From the entries below, please gather each line containing the string "Blender".

Scenes as source code:
__________

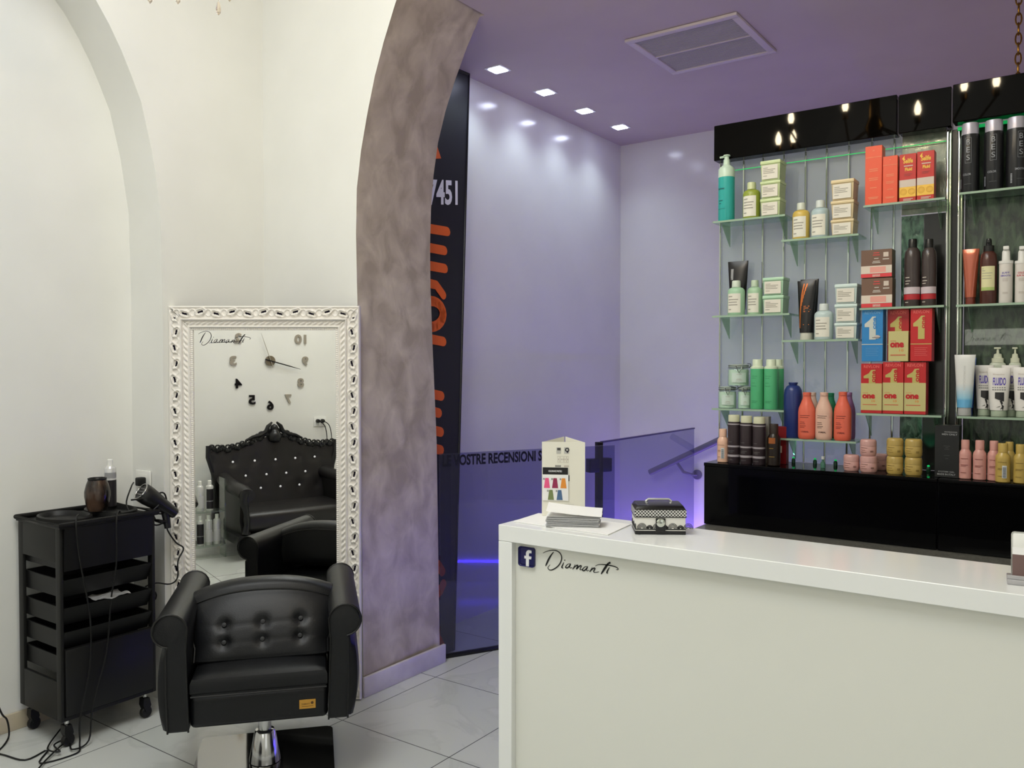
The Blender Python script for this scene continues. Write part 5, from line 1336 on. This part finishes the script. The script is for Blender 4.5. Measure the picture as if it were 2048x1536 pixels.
for a, b, lab in ((1978, 2014, 'pale frosted pump bottle behind the white tubes, left of its pair'), (2017, 2044, 'pale frosted pump bottle behind the white tubes, right of its pair')):
    Y = 3.149; cx, w = span(a, b, Y); z = ZS['D3']; h = zat((a+b)/2, 695, Y)-z; r = .011
    t = thing('pump_bottle', lab, 'bottle', (cx, 3.147, lift(z)), 0, 'frosted pump bottles behind the white tubes')
    R_ = w*.5; 
    mb = MB(); mb.lathe([(0, 0), (R_*.95, 0), (R_, .004), (R_, h*.70), (R_*.88, h*.76), (R_*.7, h*.775), (0, h*.775)], None, 22, sy=.4); mb.build('bottle', M((190, 196, 176), .35, name='frosted_plastic'), t)
    mb = MB(); mb.lathe([(0, h*.7755), (R_*.68, h*.7755), (R_*.68, h*.84), (R_*.5, h*.845), (R_*.42, h*.90), (R_*.16, h*.91), (R_*.13, h*.975), (0, h*.975)], None, 18, sy=.5); mb.box(-R_*.42, R_*.35, -.004, .004, h*.975, h, None, .001); mb.build('pump', M((204, 206, 182), .3, name='pale_green_cap'), t)
# ---- cabinet top row
Yt = 3.005
neck('small pale pink bottle at the left end of the black cabinet top', 1436, 1458, 858, ZT, 3.0, (226, 182, 156), True, kinds=1, seal=True, tc=(150, 110, 100))
m_bcan = M((56, 46, 50), .3, name='dark_brown_can'); m_band = M((176, 168, 172), .35, .3, name='silver_band')
for k, (a, b, yb) in enumerate(((1457, 1481, 926), (1482, 1506, 928), (1507, 1532, 930))):
    Y = 3.0; cx, w = span(a, b, Y); h = zat((a+b)/2, 830+2*k, Y)-ZT; r = w/2
    t = thing('spray_can', ('dark can with silver bands, first of the three beside the pink bottle', 'dark can with silver bands, middle of the three on the cabinet', 'dark can with silver bands, last of the three on the cabinet')[k], 'spray can', (cx, Y, lift(ZT)), 0, 'dark cans with cream caps on the cabinet')
    mb = MB(); mb.lathe([(0, 0), (r*.95, 0), (r, .003), (r, h*.86), (0, h*.86)], None, 22); mb.build('can', m_bcan, t)
    mb = MB(); mb.lathe([(0, h*.8605), (r*.92, h*.8605), (r*.90, h*.985), (r*.85, h), (0, h)], None, 20); mb.build('cap', M((206, 206, 176), .35, name='cream_cap'), t)
    mb = MB()
    for z0, z1 in ((.80, .825), (.335, .37), (.135, .18)):
        mb = MB(); add_quad(mb, -r*1.5, r*1.5, h*z0, h*z1, 0, m_band, r=r+.0006, n=12); mb.build('silver_band', None, t, auto=False)
    mb = MB(); lines(mb, -r*.7, r*.7, [(h*.26, .8), (h*.23, .6), (h*.44, .5), (h*.07, .7)], 0, m_grey, r+.0008, .001); mb.build('print', None, t, auto=False)
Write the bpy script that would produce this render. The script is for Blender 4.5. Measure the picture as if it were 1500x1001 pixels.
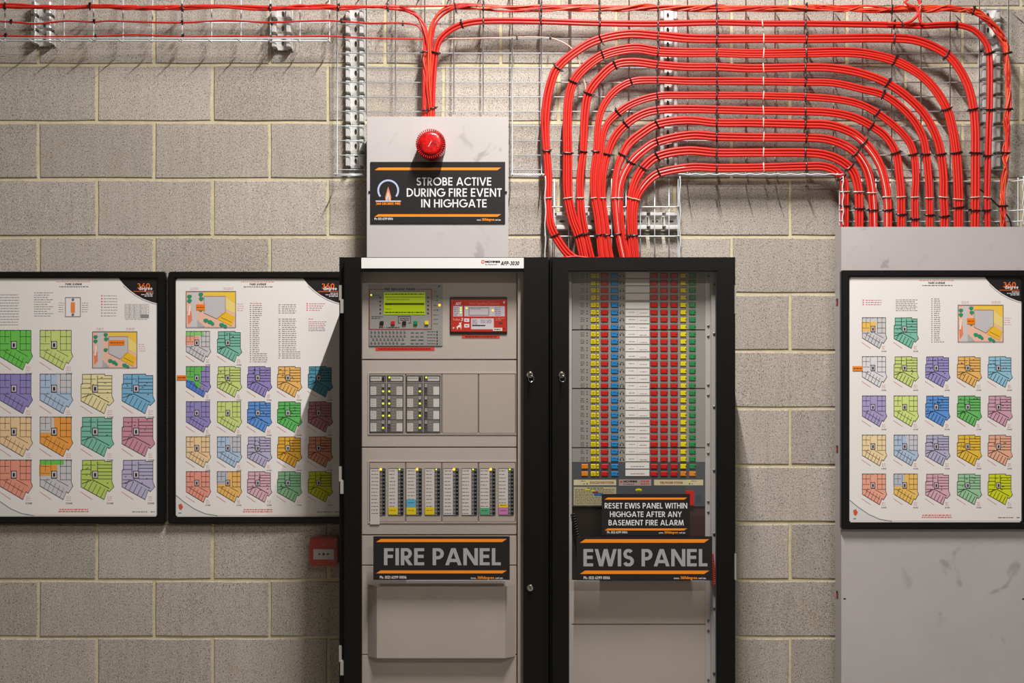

__________

# RESULT BELOW:
The Blender Python script for this scene continues. Write part 5, from line 1336 on. This part finishes the script. The script is for Blender 4.5. Measure the picture as if it were 2048x1536 pixels.
Write the bpy script that would produce this render. The script is for Blender 4.5. Measure the picture as if it were 1500x1001 pixels.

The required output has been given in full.